Surely part of the goal is to investigate an interesting definition
But how do you know the definition is interesting
well using things can still be useful even if you can never write down an example of one
Nonprincipal ultrafilters are very interesting
Because…?
it's like defining an animal that you will never see in the safari but that is still there and interacts with other animals
Historically the definitions usually come at the very end of some interesting particular concept or idea
Ultraproducts, stone cech, etc
then why you say it isnt concrete , for example that definition
even if you're only interested in the other animals, it's still useful to be able to predict how they respond to an animal that happens to be invisible
It is?
Definition and explicit construction are two different things
because i'm using the normal definition of "concrete" that's actually useful, instead of the definition by which all of mathematics is concrete
ohh
One can define the reals as "the unique complete ordered field"
But constructing (via Cauchy sequences / Dedekind cuts) it is another matter
Without a construction, it’s not clear to me such a thing exists
Another example might be real numbers that can't be described
Yeah though then you have to be careful
I keep hearing about these models where every real is describable

then , if there are objects which is hard to find examples, what different makes to begin with abstraction or not?
Beginning with abstraction feels unmotivated
(without skipping examples , same content , different order)
Is a big thing for me
We can prove objects exist and deduce properties about them without having to construct them explicitly
...well you have to begin with abstraction, because, what else is there? you can't give examples if that's impossible??
I mean in a sense this is already how it’s done in a math degree
Definition theorem proof definition theorem proof definition…
I don’t particularly like this way
But it’s the standard way
That's another matter though
but you doesn't beggin by mathematical analysis , then calculus, rather you do calculus then analysis
Otherwise why would you care about analysis
cause you priori know that it gives a better structure for calculus (or at least you trust)
How do I know that
If I don’t even know calculus
I think… maybe I have issue just trusting things blindly
I thought that’s not what you have to do in math
In math you can actually see why things are true
The scale of a whole course in analysis?
like on a smaller scale
sometimes when you read a proof it just starts doing something and you have no idea how it's relevant to the statement being proven
but if you just trust that it's going somewhere, you read through the proof and then you can see what it was all for
I guess..
I think sometimes it’s reasonable or possible to motivate an abstract definition through pure theory.
But in general this is not possible.
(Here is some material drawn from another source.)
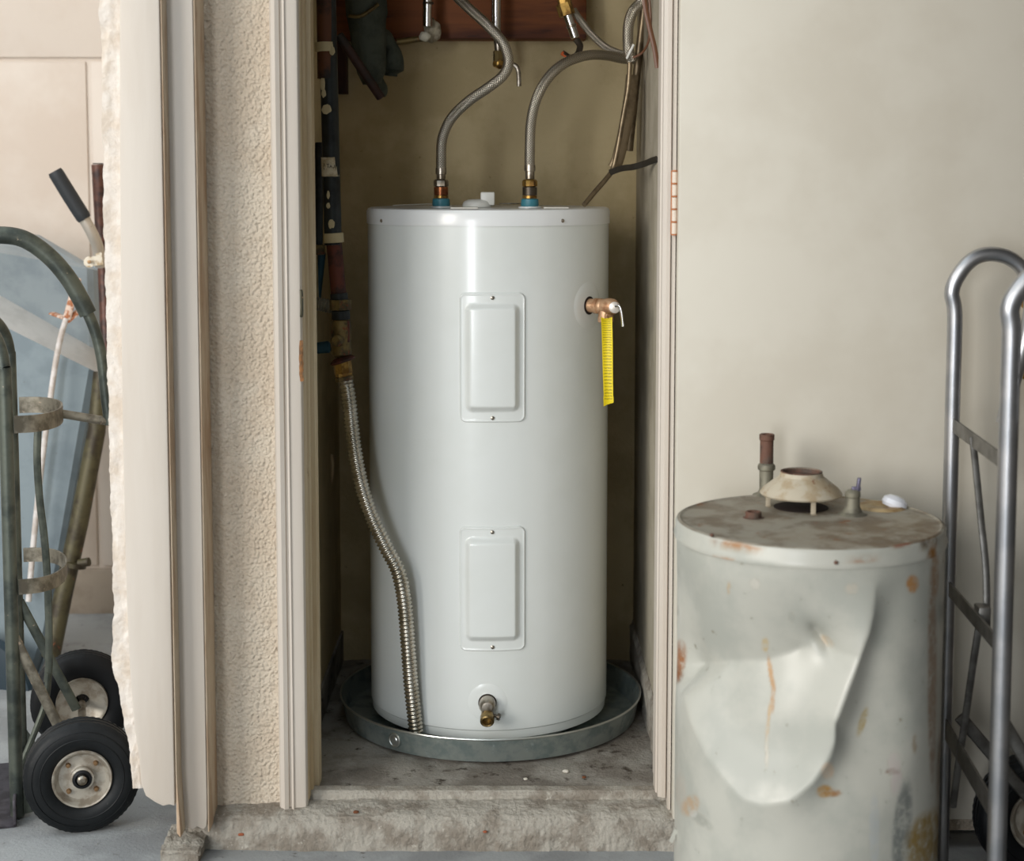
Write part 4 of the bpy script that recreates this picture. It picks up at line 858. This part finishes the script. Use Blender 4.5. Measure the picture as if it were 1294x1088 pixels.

Often definitions require elaborate constructions that do not build on previous theory motivations in any obvious way. Instead they are the abstraction because they work to describe all the examples we have in mind and not really for any other obvious reason.
Sometimes we can rationalize an “obvious” theoretical reason after the fact in an elegant manner. But the effectiveness of this is debatable, and by sheer fact of being afterwards is often ad hoc.
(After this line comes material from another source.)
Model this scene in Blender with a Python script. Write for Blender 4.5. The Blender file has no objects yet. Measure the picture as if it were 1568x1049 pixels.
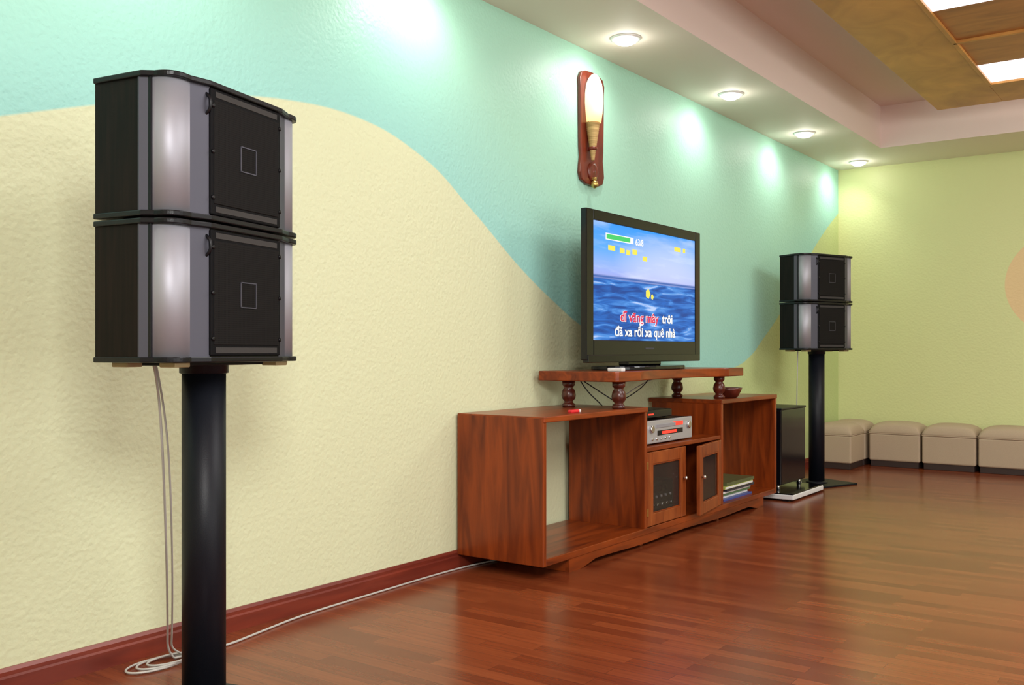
import bpy, bmesh, math, random
from mathutils import Vector, Matrix
random.seed(4)
S = bpy.context.scene
S.view_settings.view_transform = 'Standard'
R2 = math.radians

# ------------------------------------------------------------------ materials
def newmat(name):
    m = bpy.data.materials.new(name); m.use_nodes = True
    nt = m.node_tree
    return m, nt, nt.nodes['Principled BSDF']

def mat(name, col, rough=.5, metal=0., coat=0., emit=0., ecol=None, bump=0., bscale=200., spec=.5, trans=0., var=0.):
    m, nt, b = newmat(name)
    b.inputs['Base Color'].default_value = (*col, 1)
    b.inputs['Roughness'].default_value = rough
    b.inputs['Metallic'].default_value = metal
    b.inputs['Coat Weight'].default_value = coat
    b.inputs['Specular IOR Level'].default_value = spec
    b.inputs['Transmission Weight'].default_value = trans
    if emit:
        b.inputs['Emission Color'].default_value = (*(ecol or col), 1)
        b.inputs['Emission Strength'].default_value = emit
    tc = nt.nodes.new('ShaderNodeTexCoord')
    n = nt.nodes.new('ShaderNodeTexNoise'); n.inputs['Scale'].default_value = bscale
    nt.links.new(tc.outputs['Object'], n.inputs['Vector'])
    if bump:
        bp = nt.nodes.new('ShaderNodeBump'); bp.inputs['Strength'].default_value = bump
        bp.inputs['Distance'].default_value = .002
        nt.links.new(n.outputs[0], bp.inputs['Height']); nt.links.new(bp.outputs[0], b.inputs['Normal'])
    if var:
        mx = nt.nodes.new('ShaderNodeMix'); mx.data_type = 'RGBA'
        mx.inputs[6].default_value = (*[c*(1-var) for c in col], 1)
        mx.inputs[7].default_value = (*[min(1, c*(1+var)) for c in col], 1)
        nt.links.new(n.outputs[0], mx.inputs[0]); nt.links.new(mx.outputs[2], b.inputs['Base Color'])
    return m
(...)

So very often, it is really good to start from the examples in mind then abstract away later.
I don’t tend to like those proofs much though
no , but i dont mean a big change or something like that, but instead, for example knowing from the beggining of calculus , that lebesgue integration is a thing, idk
Oh gosh
Constructing the lebesgue measure is awful
Riemann integral is so much simpler
I think both are hard.
It's simpler in principle, but so much more tedious to work with.
Yeah I don’t disagree
I just know that I would not have understood integration
If lebesgue was done first
In hindsight, I like the lebesgue measure better tbh. I’d start with riemann integral first since it’s simpler.
But I’d only do it for singlevariable then move on to lebesgue later.
Definition of Lebesgue measure:
The completion of the measure generated by μ([a,b]) = b-a
The idea is "simple" in the same sense as this
Yeah I don’t like that definition of the reals either
Lebesgue measure permits a very satisfying theoretical description once you have the concepts in place.
The unique translation invariant measure on R^n which evaluates to 1 on the unit cube.
Sure but I don’t know such a thing exists
Yeah that’s why we have to construct it.
The completion of that probably?
Idk who you heard it from
Some friends who did measure theory
I don’t think the outer measure construction is that awful. It’s just a particular variant of filling up a space with a bunch of little boxes.
but I dont mean to begin directly with abstraction , but instead, beginning with the purpose of abstraction, but intentionally, I mean warning students about the more general definitions first , so as the go in their studies , they can find the generalizations by themselfs
Lebesgue integral is very intuitive and pleasant to define and work with, the Lebesgue measure is a bit of a pain.
Right but the measure is necessary for the integral
Specifically, the outer measure is a very nice definition, but showing that it's a measure on a certain sigma-algebra, that's where the effort is
I can agree with that
But taht's the only tedious part really
Like I don’t want to have to take 5 lectures just to integrate polynomials
Outer measure is satisfying imo. Proving it has the properties we want can be difficult.
And you only need to do it once
But that’s just rigorous mathing lol.
Then you can just bask in the joys of Lebesgue integration
Proofs aren’t always easy
Does that description really force us to use the entire Lebesgue measure?
Is there any situation where you actually need to interpret reals as "Dedekind cuts" / "Cauchy sequences" rather than just "complete ordered field"?
Other than proving existence
I’m not sure what you’re asking.
Also you still need to prove that such a measure exists
~~ Proving existence. ~~
you said other oops
E.g. the restriction of the Lebesgue measure to the Borel sigma-algebra is also translation invariant and maps the unit cube to 1.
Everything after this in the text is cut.